GIVEN RECORDS —

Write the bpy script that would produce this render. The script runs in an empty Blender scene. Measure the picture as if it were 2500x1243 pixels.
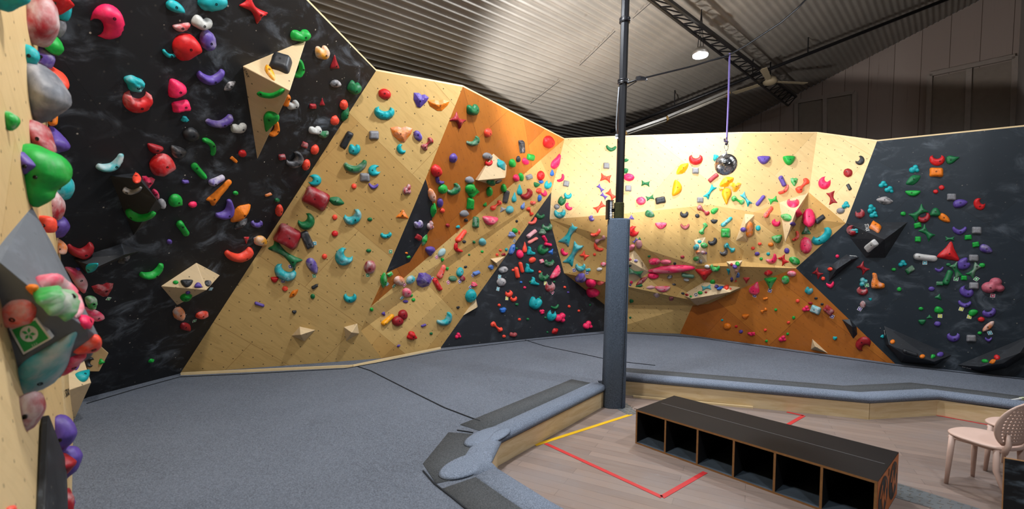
...
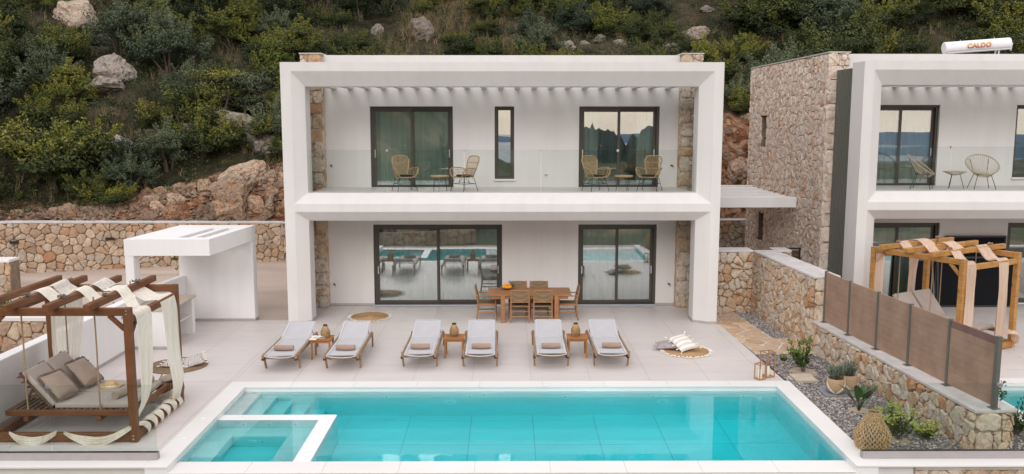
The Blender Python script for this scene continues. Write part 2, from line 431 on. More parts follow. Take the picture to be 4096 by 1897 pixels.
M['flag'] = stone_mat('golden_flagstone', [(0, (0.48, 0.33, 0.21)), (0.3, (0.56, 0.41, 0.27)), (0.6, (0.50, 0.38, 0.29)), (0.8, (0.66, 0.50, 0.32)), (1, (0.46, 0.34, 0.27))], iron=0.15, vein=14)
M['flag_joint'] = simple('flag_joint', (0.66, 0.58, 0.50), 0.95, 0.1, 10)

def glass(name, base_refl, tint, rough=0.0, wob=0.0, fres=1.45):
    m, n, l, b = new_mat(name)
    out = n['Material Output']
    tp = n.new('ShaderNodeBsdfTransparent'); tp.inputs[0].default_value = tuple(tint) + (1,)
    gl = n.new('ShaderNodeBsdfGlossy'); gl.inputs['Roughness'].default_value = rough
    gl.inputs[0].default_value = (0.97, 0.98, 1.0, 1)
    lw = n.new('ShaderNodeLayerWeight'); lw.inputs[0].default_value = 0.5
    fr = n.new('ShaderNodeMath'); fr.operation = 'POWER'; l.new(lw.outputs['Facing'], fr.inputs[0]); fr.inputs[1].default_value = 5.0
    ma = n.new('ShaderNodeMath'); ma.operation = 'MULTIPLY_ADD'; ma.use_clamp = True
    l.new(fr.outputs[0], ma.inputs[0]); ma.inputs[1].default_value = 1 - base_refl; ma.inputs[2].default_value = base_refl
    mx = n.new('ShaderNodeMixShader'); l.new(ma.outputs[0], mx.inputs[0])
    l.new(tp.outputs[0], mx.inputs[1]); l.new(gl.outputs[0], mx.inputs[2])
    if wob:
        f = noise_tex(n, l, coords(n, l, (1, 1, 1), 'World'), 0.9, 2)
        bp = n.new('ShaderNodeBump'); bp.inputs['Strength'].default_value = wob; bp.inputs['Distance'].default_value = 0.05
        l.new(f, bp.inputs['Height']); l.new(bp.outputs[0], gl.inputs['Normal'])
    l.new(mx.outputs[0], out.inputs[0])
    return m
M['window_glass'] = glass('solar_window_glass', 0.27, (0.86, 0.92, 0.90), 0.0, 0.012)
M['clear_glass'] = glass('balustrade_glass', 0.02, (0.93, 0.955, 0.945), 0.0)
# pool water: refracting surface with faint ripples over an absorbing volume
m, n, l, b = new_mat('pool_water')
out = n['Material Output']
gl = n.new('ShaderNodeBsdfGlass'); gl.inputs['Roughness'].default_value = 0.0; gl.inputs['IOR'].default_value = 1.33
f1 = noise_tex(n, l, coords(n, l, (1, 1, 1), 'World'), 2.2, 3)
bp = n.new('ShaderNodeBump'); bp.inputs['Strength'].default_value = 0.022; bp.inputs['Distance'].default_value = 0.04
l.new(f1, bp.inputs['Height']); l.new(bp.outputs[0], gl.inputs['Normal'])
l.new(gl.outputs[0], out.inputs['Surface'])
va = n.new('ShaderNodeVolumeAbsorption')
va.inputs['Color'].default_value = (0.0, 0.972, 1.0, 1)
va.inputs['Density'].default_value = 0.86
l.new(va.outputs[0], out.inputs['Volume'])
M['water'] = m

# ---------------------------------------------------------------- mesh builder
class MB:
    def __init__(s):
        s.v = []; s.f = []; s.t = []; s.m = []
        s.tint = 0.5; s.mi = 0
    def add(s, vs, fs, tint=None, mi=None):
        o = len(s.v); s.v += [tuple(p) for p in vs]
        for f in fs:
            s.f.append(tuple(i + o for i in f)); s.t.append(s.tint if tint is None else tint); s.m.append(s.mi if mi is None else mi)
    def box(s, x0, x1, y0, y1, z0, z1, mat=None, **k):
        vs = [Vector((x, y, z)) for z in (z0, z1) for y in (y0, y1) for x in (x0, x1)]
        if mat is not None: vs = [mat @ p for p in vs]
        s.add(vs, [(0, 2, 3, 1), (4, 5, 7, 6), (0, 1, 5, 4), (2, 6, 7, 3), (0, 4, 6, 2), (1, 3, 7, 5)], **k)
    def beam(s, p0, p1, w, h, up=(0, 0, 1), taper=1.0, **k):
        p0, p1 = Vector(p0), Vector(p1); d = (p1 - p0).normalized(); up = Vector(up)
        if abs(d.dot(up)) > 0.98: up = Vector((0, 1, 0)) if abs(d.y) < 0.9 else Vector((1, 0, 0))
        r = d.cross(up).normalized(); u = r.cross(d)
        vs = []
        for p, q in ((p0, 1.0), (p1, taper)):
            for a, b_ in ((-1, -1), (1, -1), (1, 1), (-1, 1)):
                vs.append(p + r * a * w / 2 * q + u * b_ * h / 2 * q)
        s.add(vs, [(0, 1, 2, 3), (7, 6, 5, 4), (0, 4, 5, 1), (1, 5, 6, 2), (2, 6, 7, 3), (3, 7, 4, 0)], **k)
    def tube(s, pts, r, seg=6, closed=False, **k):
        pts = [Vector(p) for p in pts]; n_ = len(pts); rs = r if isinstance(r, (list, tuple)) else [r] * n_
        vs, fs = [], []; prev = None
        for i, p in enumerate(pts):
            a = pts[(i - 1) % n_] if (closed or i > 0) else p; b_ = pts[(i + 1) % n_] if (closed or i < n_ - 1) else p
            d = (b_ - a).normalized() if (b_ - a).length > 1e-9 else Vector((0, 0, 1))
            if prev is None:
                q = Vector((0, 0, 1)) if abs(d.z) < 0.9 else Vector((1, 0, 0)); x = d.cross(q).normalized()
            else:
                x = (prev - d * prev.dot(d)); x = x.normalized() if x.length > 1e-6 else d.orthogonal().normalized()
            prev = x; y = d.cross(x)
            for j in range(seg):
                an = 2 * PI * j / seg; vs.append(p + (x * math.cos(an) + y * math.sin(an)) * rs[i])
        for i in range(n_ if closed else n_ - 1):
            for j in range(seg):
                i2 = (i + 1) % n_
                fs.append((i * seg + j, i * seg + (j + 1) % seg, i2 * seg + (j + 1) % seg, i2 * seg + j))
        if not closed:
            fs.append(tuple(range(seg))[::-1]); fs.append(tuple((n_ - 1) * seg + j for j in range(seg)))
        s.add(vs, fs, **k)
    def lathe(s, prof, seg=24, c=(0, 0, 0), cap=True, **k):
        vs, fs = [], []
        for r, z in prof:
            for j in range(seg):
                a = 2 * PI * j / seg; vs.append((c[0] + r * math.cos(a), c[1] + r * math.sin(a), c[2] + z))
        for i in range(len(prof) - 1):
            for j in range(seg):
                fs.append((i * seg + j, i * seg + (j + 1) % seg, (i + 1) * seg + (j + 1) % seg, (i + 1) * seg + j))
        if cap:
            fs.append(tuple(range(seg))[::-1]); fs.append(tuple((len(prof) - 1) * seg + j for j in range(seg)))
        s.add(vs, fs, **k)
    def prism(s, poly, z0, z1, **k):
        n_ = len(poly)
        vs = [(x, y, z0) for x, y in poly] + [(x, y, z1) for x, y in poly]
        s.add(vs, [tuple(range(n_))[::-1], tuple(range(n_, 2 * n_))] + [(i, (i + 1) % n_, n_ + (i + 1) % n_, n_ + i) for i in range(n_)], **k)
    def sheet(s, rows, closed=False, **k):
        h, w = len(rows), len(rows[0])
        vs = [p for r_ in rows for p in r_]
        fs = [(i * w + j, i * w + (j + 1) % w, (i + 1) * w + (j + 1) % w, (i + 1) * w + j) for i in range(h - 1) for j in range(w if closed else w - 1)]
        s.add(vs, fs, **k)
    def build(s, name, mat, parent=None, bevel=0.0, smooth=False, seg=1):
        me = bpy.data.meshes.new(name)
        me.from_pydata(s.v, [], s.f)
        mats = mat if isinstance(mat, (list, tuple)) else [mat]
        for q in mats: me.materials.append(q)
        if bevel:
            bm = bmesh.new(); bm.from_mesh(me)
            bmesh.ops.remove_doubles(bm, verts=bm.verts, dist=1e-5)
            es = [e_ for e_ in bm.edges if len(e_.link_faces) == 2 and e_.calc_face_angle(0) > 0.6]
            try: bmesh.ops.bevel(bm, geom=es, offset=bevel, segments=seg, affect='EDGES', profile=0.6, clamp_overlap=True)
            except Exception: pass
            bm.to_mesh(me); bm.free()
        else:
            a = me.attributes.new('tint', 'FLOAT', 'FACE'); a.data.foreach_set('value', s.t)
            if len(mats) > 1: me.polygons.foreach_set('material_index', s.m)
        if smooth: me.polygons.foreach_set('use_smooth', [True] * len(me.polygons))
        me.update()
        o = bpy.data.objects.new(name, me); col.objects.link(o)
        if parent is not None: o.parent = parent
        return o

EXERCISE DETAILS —
Using the data above, repeat exactly the lines that begin at the line with "The Blender Python" and end at the line with "0.95, 0.1, 10)", both ends included.

SOLUTION FOR THIS EXERCISE —
The Blender Python script for this scene continues. Write part 2, from line 431 on. More parts follow. Take the picture to be 4096 by 1897 pixels.
M['flag'] = stone_mat('golden_flagstone', [(0, (0.48, 0.33, 0.21)), (0.3, (0.56, 0.41, 0.27)), (0.6, (0.50, 0.38, 0.29)), (0.8, (0.66, 0.50, 0.32)), (1, (0.46, 0.34, 0.27))], iron=0.15, vein=14)
M['flag_joint'] = simple('flag_joint', (0.66, 0.58, 0.50), 0.95, 0.1, 10)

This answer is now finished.